**Supplied material**.
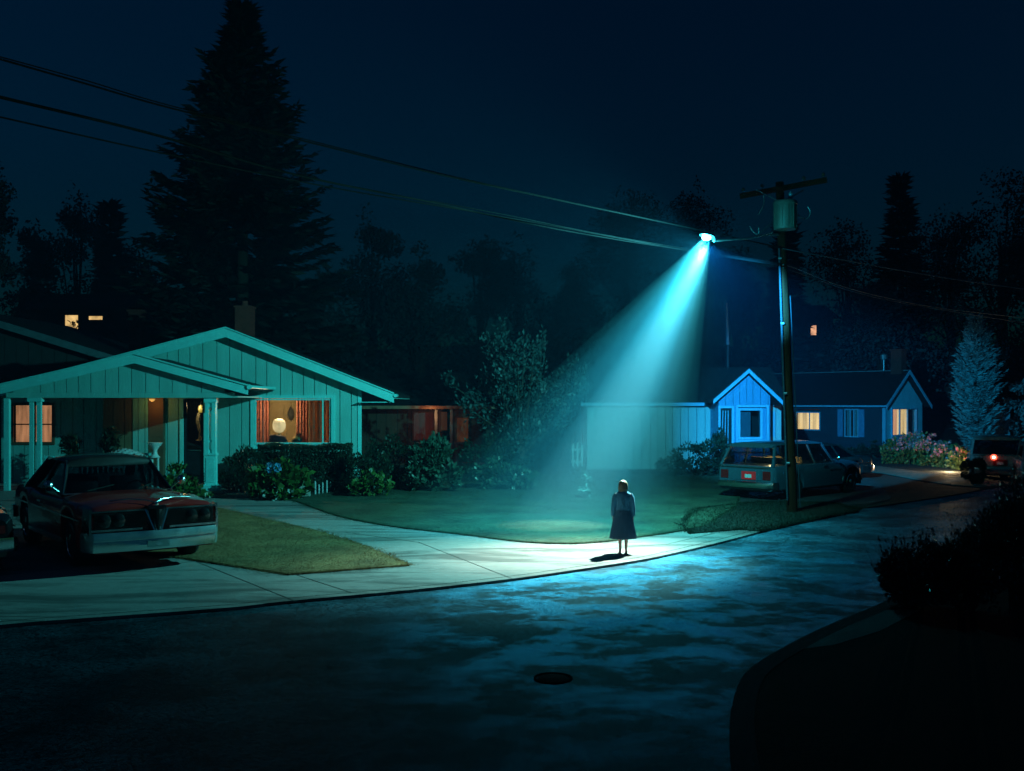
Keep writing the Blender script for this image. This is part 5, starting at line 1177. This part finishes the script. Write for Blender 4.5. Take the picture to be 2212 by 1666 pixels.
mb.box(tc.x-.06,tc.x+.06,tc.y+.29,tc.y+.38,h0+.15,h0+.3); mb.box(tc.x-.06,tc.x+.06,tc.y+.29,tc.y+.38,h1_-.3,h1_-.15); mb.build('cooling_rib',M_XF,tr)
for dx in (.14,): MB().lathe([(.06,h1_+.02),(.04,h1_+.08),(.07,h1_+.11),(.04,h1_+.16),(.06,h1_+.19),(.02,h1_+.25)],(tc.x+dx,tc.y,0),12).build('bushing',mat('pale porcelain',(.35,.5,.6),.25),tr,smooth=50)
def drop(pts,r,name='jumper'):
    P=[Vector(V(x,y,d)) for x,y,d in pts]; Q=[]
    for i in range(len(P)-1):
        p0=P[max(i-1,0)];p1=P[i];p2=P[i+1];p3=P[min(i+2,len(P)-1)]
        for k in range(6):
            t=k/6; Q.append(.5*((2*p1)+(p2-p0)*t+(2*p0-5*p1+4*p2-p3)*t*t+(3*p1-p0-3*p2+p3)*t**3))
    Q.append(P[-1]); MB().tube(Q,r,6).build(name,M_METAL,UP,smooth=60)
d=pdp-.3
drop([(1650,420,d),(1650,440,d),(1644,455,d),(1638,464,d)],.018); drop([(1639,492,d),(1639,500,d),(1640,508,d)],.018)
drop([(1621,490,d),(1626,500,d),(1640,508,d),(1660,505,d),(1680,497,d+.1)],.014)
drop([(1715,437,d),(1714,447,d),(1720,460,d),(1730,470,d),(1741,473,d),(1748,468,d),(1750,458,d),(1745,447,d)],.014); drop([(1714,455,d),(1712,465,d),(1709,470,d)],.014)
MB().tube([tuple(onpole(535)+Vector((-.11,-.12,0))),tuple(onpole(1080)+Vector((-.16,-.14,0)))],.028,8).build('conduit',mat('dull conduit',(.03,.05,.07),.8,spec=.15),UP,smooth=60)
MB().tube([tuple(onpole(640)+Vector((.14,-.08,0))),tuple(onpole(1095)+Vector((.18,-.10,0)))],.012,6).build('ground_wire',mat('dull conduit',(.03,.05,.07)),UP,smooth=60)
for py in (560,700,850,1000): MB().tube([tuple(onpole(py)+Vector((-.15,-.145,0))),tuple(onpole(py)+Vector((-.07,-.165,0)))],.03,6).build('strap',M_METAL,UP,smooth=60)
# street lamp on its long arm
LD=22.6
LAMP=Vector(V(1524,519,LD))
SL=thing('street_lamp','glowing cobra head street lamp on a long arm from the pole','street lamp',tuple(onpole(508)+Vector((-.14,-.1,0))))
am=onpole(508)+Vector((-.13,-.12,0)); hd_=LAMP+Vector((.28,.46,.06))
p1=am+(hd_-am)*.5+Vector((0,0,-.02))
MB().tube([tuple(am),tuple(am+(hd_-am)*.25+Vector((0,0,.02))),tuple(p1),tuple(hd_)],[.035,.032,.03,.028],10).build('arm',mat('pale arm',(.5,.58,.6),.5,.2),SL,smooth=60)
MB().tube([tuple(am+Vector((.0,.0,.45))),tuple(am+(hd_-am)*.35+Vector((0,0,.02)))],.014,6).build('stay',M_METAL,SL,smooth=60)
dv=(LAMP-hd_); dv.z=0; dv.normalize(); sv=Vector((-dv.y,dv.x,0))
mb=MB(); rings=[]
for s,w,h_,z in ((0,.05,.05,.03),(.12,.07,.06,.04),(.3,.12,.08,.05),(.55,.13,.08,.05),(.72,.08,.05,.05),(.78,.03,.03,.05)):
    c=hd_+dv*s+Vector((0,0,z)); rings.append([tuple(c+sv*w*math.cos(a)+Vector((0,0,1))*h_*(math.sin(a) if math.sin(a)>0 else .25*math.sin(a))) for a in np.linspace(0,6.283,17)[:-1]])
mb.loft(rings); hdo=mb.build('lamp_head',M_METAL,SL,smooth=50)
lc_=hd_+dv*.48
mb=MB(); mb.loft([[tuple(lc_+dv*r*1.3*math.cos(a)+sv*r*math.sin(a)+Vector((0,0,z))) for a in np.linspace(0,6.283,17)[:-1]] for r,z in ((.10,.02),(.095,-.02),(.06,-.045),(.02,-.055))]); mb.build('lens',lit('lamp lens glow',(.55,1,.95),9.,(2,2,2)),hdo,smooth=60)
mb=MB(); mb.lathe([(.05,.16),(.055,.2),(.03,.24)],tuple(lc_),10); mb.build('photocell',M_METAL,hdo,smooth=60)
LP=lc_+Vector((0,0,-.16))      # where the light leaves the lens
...
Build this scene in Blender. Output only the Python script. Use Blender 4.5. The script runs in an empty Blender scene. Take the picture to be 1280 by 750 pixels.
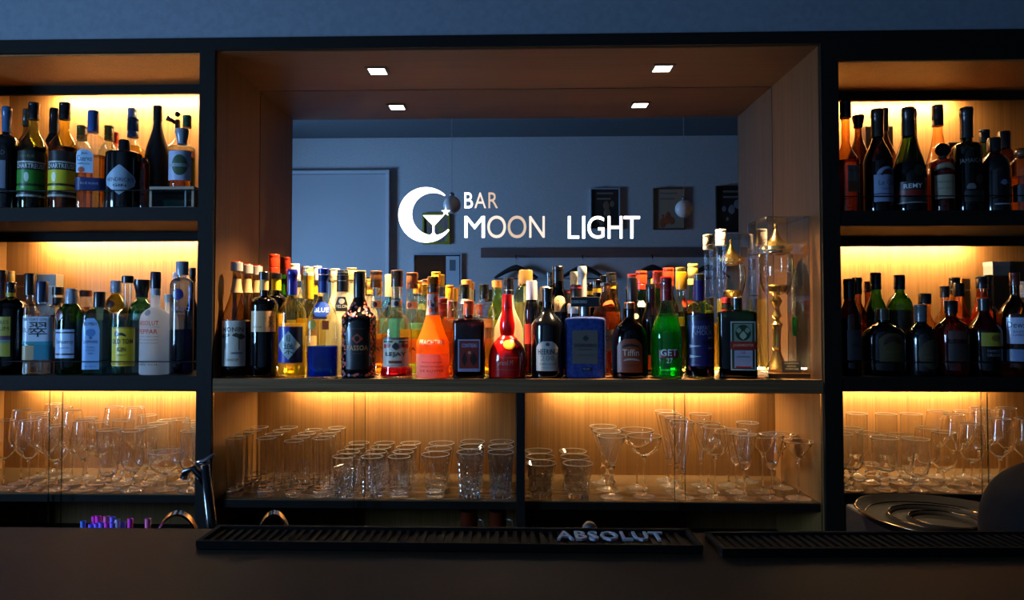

**Exercise instructions**. From the entries above, copy out every line where the string "this" appears.

**Solution**.
Keep writing the Blender script for this image. This is part 5, starting at line 1177. This part finishes the script. Write for Blender 4.5. Take the picture to be 2212 by 1666 pixels.
Build this scene in Blender. Output only the Python script. Use Blender 4.5. The script runs in an empty Blender scene. Take the picture to be 1280 by 750 pixels.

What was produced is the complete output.